>>>

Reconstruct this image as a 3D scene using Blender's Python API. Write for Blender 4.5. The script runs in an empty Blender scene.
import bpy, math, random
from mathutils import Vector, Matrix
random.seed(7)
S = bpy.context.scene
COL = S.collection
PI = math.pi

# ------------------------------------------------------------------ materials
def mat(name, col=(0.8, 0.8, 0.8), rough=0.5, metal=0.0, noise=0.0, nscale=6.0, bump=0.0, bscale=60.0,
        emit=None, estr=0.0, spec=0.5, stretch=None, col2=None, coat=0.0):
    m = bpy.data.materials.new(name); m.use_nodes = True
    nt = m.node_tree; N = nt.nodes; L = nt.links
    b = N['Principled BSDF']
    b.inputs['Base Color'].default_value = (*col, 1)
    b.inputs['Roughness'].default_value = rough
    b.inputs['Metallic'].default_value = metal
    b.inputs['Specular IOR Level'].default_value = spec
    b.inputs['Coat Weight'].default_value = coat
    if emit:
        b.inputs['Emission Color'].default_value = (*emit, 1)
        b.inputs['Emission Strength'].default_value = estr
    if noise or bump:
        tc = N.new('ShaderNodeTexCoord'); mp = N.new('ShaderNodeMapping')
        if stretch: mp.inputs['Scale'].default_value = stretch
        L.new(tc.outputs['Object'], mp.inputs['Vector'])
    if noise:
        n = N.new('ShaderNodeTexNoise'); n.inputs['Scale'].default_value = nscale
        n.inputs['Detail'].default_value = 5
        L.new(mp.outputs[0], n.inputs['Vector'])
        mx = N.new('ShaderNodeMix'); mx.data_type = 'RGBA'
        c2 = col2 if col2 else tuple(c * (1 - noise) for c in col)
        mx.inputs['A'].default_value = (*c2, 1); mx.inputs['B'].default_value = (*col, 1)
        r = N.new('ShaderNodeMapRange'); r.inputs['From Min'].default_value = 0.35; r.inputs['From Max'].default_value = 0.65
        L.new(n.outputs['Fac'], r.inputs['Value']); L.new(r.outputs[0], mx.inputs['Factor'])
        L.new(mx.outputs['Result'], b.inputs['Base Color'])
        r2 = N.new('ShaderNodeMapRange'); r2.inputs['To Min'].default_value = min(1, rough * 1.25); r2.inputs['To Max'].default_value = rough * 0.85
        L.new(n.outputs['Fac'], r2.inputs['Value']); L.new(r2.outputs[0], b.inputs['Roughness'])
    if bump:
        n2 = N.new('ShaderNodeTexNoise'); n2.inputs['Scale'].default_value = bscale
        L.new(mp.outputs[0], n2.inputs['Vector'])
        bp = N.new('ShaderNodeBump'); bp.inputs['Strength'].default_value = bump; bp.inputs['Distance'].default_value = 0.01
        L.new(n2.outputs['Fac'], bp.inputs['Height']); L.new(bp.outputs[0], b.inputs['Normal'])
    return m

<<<

§ Request: Restate the whole listing exactly, leaving out nothing.

§ Written response:
Reconstruct this image as a 3D scene using Blender's Python API. Write for Blender 4.5. The script runs in an empty Blender scene.
import bpy, math, random
from mathutils import Vector, Matrix
random.seed(7)
S = bpy.context.scene
COL = S.collection
PI = math.pi

# ------------------------------------------------------------------ materials
def mat(name, col=(0.8, 0.8, 0.8), rough=0.5, metal=0.0, noise=0.0, nscale=6.0, bump=0.0, bscale=60.0,
        emit=None, estr=0.0, spec=0.5, stretch=None, col2=None, coat=0.0):
    m = bpy.data.materials.new(name); m.use_nodes = True
    nt = m.node_tree; N = nt.nodes; L = nt.links
    b = N['Principled BSDF']
    b.inputs['Base Color'].default_value = (*col, 1)
    b.inputs['Roughness'].default_value = rough
    b.inputs['Metallic'].default_value = metal
    b.inputs['Specular IOR Level'].default_value = spec
    b.inputs['Coat Weight'].default_value = coat
    if emit:
        b.inputs['Emission Color'].default_value = (*emit, 1)
        b.inputs['Emission Strength'].default_value = estr
    if noise or bump:
        tc = N.new('ShaderNodeTexCoord'); mp = N.new('ShaderNodeMapping')
        if stretch: mp.inputs['Scale'].default_value = stretch
        L.new(tc.outputs['Object'], mp.inputs['Vector'])
    if noise:
        n = N.new('ShaderNodeTexNoise'); n.inputs['Scale'].default_value = nscale
        n.inputs['Detail'].default_value = 5
        L.new(mp.outputs[0], n.inputs['Vector'])
        mx = N.new('ShaderNodeMix'); mx.data_type = 'RGBA'
        c2 = col2 if col2 else tuple(c * (1 - noise) for c in col)
        mx.inputs['A'].default_value = (*c2, 1); mx.inputs['B'].default_value = (*col, 1)
        r = N.new('ShaderNodeMapRange'); r.inputs['From Min'].default_value = 0.35; r.inputs['From Max'].default_value = 0.65
        L.new(n.outputs['Fac'], r.inputs['Value']); L.new(r.outputs[0], mx.inputs['Factor'])
        L.new(mx.outputs['Result'], b.inputs['Base Color'])
        r2 = N.new('ShaderNodeMapRange'); r2.inputs['To Min'].default_value = min(1, rough * 1.25); r2.inputs['To Max'].default_value = rough * 0.85
        L.new(n.outputs['Fac'], r2.inputs['Value']); L.new(r2.outputs[0], b.inputs['Roughness'])
    if bump:
        n2 = N.new('ShaderNodeTexNoise'); n2.inputs['Scale'].default_value = bscale
        L.new(mp.outputs[0], n2.inputs['Vector'])
        bp = N.new('ShaderNodeBump'); bp.inputs['Strength'].default_value = bump; bp.inputs['Distance'].default_value = 0.01
        L.new(n2.outputs['Fac'], bp.inputs['Height']); L.new(bp.outputs[0], b.inputs['Normal'])
    return m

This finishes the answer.